On the night of December 17th, one of the largest public meetings in Boston convened at the Old South Meeting House. Speeches by Sam Adams, John Hancock, Joseph Warren and other Boston Whig leaders called for the return of the tea to England. Later in the evening, word came that a last minute plea to Governor Hutchinson to let the ships return was refused. Sam Adams announced publicly, “This meeting can do nothing further to save the country.”

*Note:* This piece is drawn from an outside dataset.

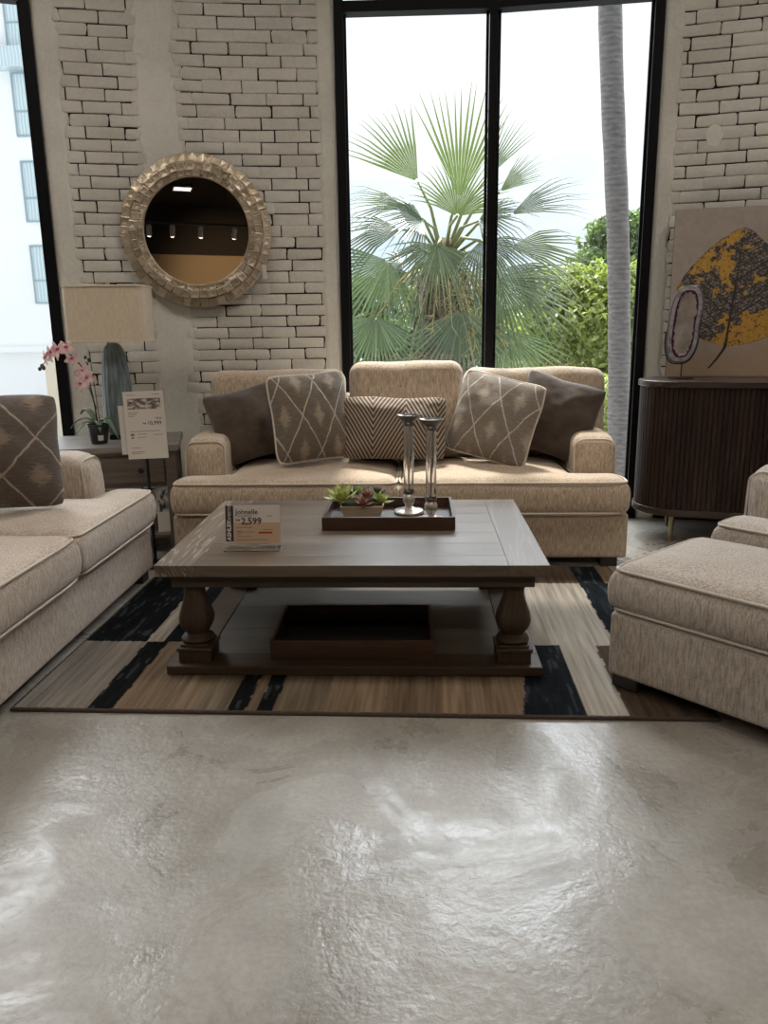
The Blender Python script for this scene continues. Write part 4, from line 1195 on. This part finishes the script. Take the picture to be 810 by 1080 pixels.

The events that happened next have been debated since 1773, soon men arrived outside the Meeting House disguised as Mohawk Indians. Whether or not these men were signaled to move towards the ships with tea is unknown. As the “Mohawks” marched down Milk Street towards Griffin’s Wharf where the three ships of tea were docked, the thousands gathered inside the Old South Meetinghouse began to pour out of the building. Chants of “Boston a Teapot Tonight” and “Hurrah for Griffin’s Wharf” were reportedly heard. Some people followed the “Mohawks”, others continued to protest in the streets, while still others headed home believing that a confrontation was about to take place.
Many details remain unknown about who exactly the “Mohawks” were that marched on Griffin’s Wharf that night. The men used lamp soot and red ochre to disguise their faces and carried a wide assortment of weapons. As they made their way to the wharf, they yelled and “whooped” as Indians in a war party. If they had coordinated the timing with leaders in the Old South Meetinghouse, it is still unknown. The identities of most of these men either were never recorded or are lost to history; that is how tight their veil of secrecy was coupled with their sophisticated organization. As they made their way to the ships, the Whig leaders inside the Old South Meetinghouse stayed behind and were never directly part of what happened next.
The men, with a crowd behind them, approached the wharf. There they divided into three different groups, one for each of the ships, Dartmouth, Beaver and Eleanor. Being a port city, most of the men knew where to find the cargo they were looking for and how to operate on a ship. Respectively, most of the other cargo and private property on the ships were not touched. They were only after the tea. Hauling the chests to the deck, they were broken open and dumped into Boston Harbor. Some of the men watched to make sure no one was trying to steal any of the tea that they were dumping. The group of approximately 150 men worked quickly as the crowd of spectators grew.
The American Revolution did not just “happen.” It was the culmination of various events and acts that individually did not guarantee separation. As a collective, one can retroactively see how the accumulation of these events led to the inevitable. The Boston Tea Party was one of these events. This time it was different; this time Great Britain would respond in a way it never had before. The Tea Party gave the tinder box of revolution in America more fuel and many believed a small incident would cause a spark leading to open war between colonies and mother country. The spark would come on April 19, 1775 in the Massachusetts countryside.